WHAT IS EXPECTED
Reproduce the records. Keep every word exact and include no images.
===============
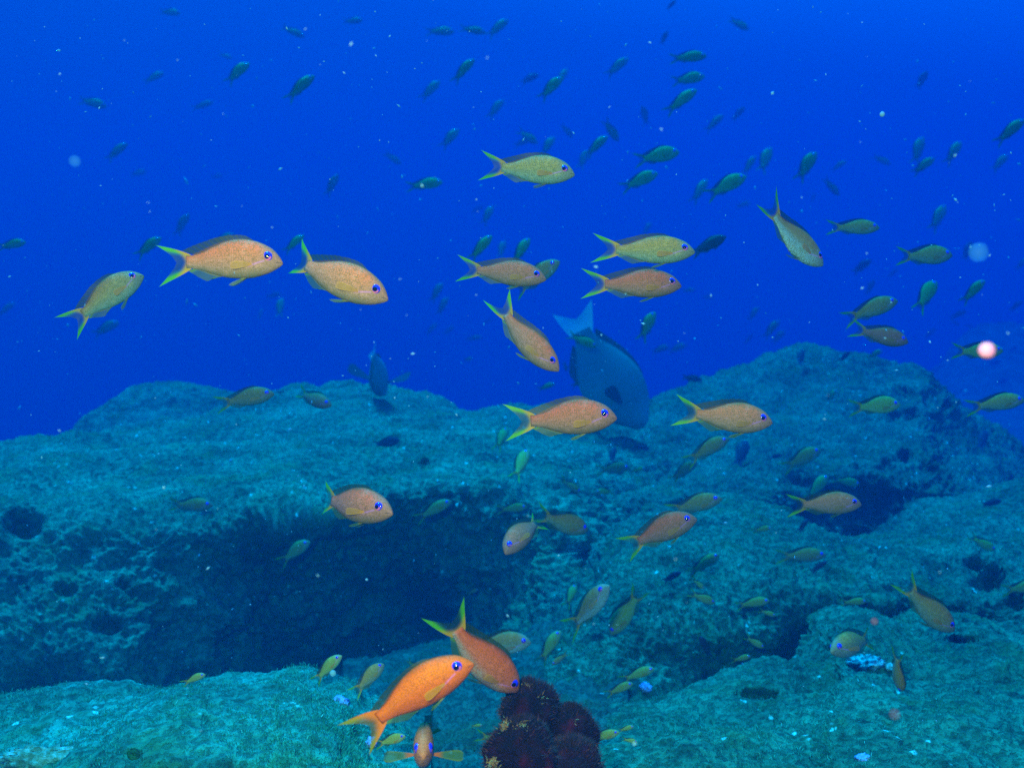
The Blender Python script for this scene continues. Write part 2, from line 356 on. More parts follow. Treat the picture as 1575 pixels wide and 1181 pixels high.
# ------------------------------------------------------------------ fish materials
def fish_body(name, stops, head, speck, hsv=0.02, stripe=0.5):
    t = NT(name); uvv, u, v = t.uv()
    col = t.ramp(v, stops)
    wob = t.noise(t.mapping(uvv, (9, 5, 1)), 1.0, 3)
    col = t.mix(t.math("MULTIPLY", t.rng(u, 0.30, 0.12), 0.75), col, head)                       # cheek and snout
    sc = t.voro(t.mapping(uvv, (84, 38, 1)), 1.0)                                              # scales
    cell = t.n.new("ShaderNodeSeparateColor"); t.l.new(sc["Color"], cell.inputs[0])
    col = t.mix(t.rng(sc["Distance"], 0.25, 0.75, 0, 0.75), col, speck)
    col = t.mix(t.math("MULTIPLY", t.rng(cell.outputs[0], 0.35, 1.0), 0.35), col, speck)
    ra = t.math("SINE", t.math("MULTIPLY", t.math("MULTIPLY_ADD", v, 0.42, u), 40 * 3.1416)); rb = t.math("SINE", t.math("MULTIPLY", t.math("MULTIPLY_ADD", v, -0.42, u), 40 * 3.1416))
    rows = t.math("MULTIPLY", ra, rb)                                                          # crossing scale rows
    col = t.mix(t.math("MULTIPLY", t.rng(rows, -0.1, -0.8), t.rng(u, 0.26, 0.36, 0.1, 0.45)), col, speck)
    col = t.mix(t.math("MULTIPLY", t.rng(wob, 0.5, 0.75), 0.3), col, tuple(min(1, c * 1.5) for c in stops[2][1]))
    line = t.math("ABSOLUTE", t.math("SUBTRACT", v, t.math("MULTIPLY_ADD", t.math("SUBTRACT", u, 0.19), -0.95, 0.44)))
    m = t.math("MULTIPLY", t.rng(line, 0.0, 0.04, 1, 0), t.math("MULTIPLY", t.rng(u, 0.17, 0.19), t.rng(u, 0.33, 0.36, 1, 0)))
    col = t.mix(t.math("MULTIPLY", m, stripe), col, (0.50, 0.22, 0.8))                              # violet cheek stripe
    mouth = t.math("ABSOLUTE", t.math("SUBTRACT", v, t.math("MULTIPLY_ADD", u, -1.6, 0.50)))
    mm = t.math("MULTIPLY", t.rng(mouth, 0.02, 0.06, 1, 0), t.rng(u, 0.055, 0.075, 1, 0))
    col = t.mix(t.math("MULTIPLY", mm, 0.7), col, (0.02, 0.03, 0.04))
    gill = t.math("ABSOLUTE", t.math("SUBTRACT", u, t.math("MULTIPLY_ADD", t.math("POWER", t.math("ABSOLUTE", t.math("SUBTRACT", v, 0.4)), 2.0), -0.35, 0.292)))
    gm = t.math("MULTIPLY", t.rng(gill, 0.004, 0.012, 1, 0), t.math("MULTIPLY", t.rng(v, 0.08, 0.2), t.rng(v, 0.62, 0.75, 1, 0)))
    col = t.mix(t.math("MULTIPLY", gm, 0.2), col, tuple(c * 0.25 for c in speck))               # edge of the gill cover
    h = t.n.new("ShaderNodeHueSaturation")
    h.inputs["Hue"].default_value = 0.5
    t.put(h.inputs["Hue"], t.math("MULTIPLY_ADD", t.rand(), hsv, 0.5 - hsv * 0.5))
    t.put(h.inputs["Value"], t.math("MULTIPLY_ADD", t.rand(), 0.3, 0.85)); t.put(h.inputs["Color"], col)
    t.set(Base_Color=h.outputs[0], Roughness=0.42); t.b.inputs["Specular IOR Level"].default_value = 0.12
    t.bump(t.math("MULTIPLY", sc["Distance"], -1.0), 0.35, 0.0012)
    return t.m

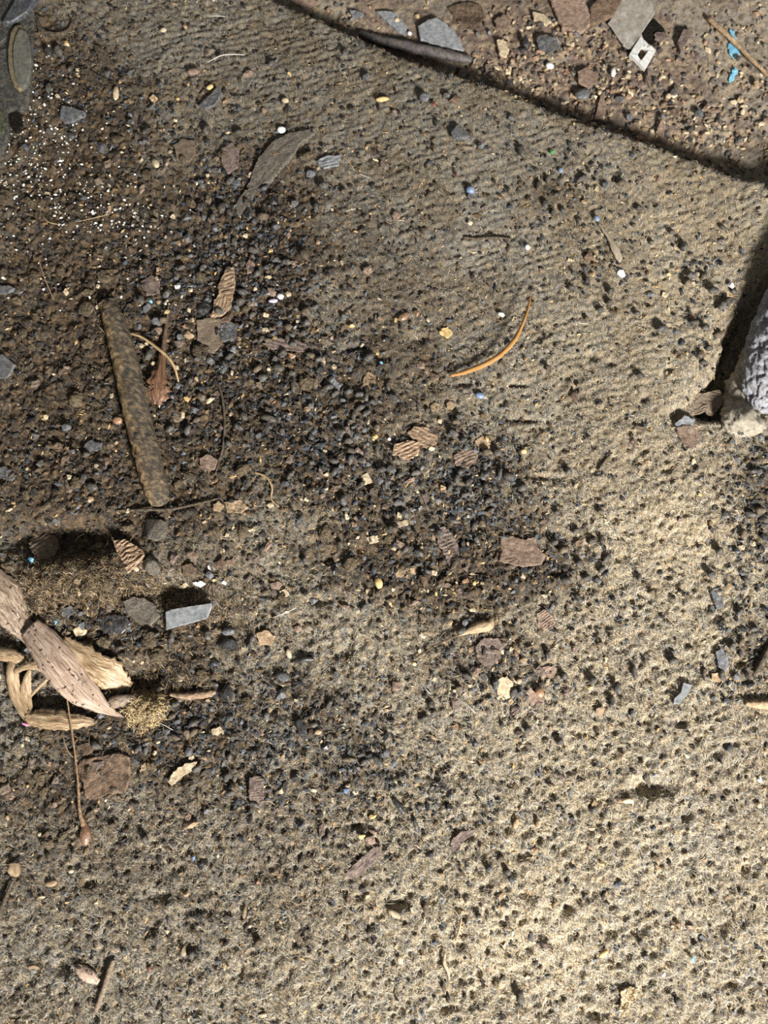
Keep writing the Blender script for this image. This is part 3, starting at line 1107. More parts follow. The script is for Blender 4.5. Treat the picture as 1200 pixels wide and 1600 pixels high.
===============
RESPONSE TO THIS TASK
The Blender Python script for this scene continues. Write part 2, from line 356 on. More parts follow. Treat the picture as 1575 pixels wide and 1181 pixels high.
# ------------------------------------------------------------------ fish materials
def fish_body(name, stops, head, speck, hsv=0.02, stripe=0.5):
    t = NT(name); uvv, u, v = t.uv()
    col = t.ramp(v, stops)
    wob = t.noise(t.mapping(uvv, (9, 5, 1)), 1.0, 3)
    col = t.mix(t.math("MULTIPLY", t.rng(u, 0.30, 0.12), 0.75), col, head)                       # cheek and snout
    sc = t.voro(t.mapping(uvv, (84, 38, 1)), 1.0)                                              # scales
    cell = t.n.new("ShaderNodeSeparateColor"); t.l.new(sc["Color"], cell.inputs[0])
    col = t.mix(t.rng(sc["Distance"], 0.25, 0.75, 0, 0.75), col, speck)
    col = t.mix(t.math("MULTIPLY", t.rng(cell.outputs[0], 0.35, 1.0), 0.35), col, speck)
    ra = t.math("SINE", t.math("MULTIPLY", t.math("MULTIPLY_ADD", v, 0.42, u), 40 * 3.1416)); rb = t.math("SINE", t.math("MULTIPLY", t.math("MULTIPLY_ADD", v, -0.42, u), 40 * 3.1416))
    rows = t.math("MULTIPLY", ra, rb)                                                          # crossing scale rows
    col = t.mix(t.math("MULTIPLY", t.rng(rows, -0.1, -0.8), t.rng(u, 0.26, 0.36, 0.1, 0.45)), col, speck)
    col = t.mix(t.math("MULTIPLY", t.rng(wob, 0.5, 0.75), 0.3), col, tuple(min(1, c * 1.5) for c in stops[2][1]))
    line = t.math("ABSOLUTE", t.math("SUBTRACT", v, t.math("MULTIPLY_ADD", t.math("SUBTRACT", u, 0.19), -0.95, 0.44)))
    m = t.math("MULTIPLY", t.rng(line, 0.0, 0.04, 1, 0), t.math("MULTIPLY", t.rng(u, 0.17, 0.19), t.rng(u, 0.33, 0.36, 1, 0)))
    col = t.mix(t.math("MULTIPLY", m, stripe), col, (0.50, 0.22, 0.8))                              # violet cheek stripe
    mouth = t.math("ABSOLUTE", t.math("SUBTRACT", v, t.math("MULTIPLY_ADD", u, -1.6, 0.50)))
    mm = t.math("MULTIPLY", t.rng(mouth, 0.02, 0.06, 1, 0), t.rng(u, 0.055, 0.075, 1, 0))
    col = t.mix(t.math("MULTIPLY", mm, 0.7), col, (0.02, 0.03, 0.04))
    gill = t.math("ABSOLUTE", t.math("SUBTRACT", u, t.math("MULTIPLY_ADD", t.math("POWER", t.math("ABSOLUTE", t.math("SUBTRACT", v, 0.4)), 2.0), -0.35, 0.292)))
    gm = t.math("MULTIPLY", t.rng(gill, 0.004, 0.012, 1, 0), t.math("MULTIPLY", t.rng(v, 0.08, 0.2), t.rng(v, 0.62, 0.75, 1, 0)))
    col = t.mix(t.math("MULTIPLY", gm, 0.2), col, tuple(c * 0.25 for c in speck))               # edge of the gill cover
    h = t.n.new("ShaderNodeHueSaturation")
    h.inputs["Hue"].default_value = 0.5
    t.put(h.inputs["Hue"], t.math("MULTIPLY_ADD", t.rand(), hsv, 0.5 - hsv * 0.5))
    t.put(h.inputs["Value"], t.math("MULTIPLY_ADD", t.rand(), 0.3, 0.85)); t.put(h.inputs["Color"], col)
    t.set(Base_Color=h.outputs[0], Roughness=0.42); t.b.inputs["Specular IOR Level"].default_value = 0.12
    t.bump(t.math("MULTIPLY", sc["Distance"], -1.0), 0.35, 0.0012)
    return t.m

Keep writing the Blender script for this image. This is part 3, starting at line 1107. More parts follow. The script is for Blender 4.5. Treat the picture as 1200 pixels wide and 1600 pixels high.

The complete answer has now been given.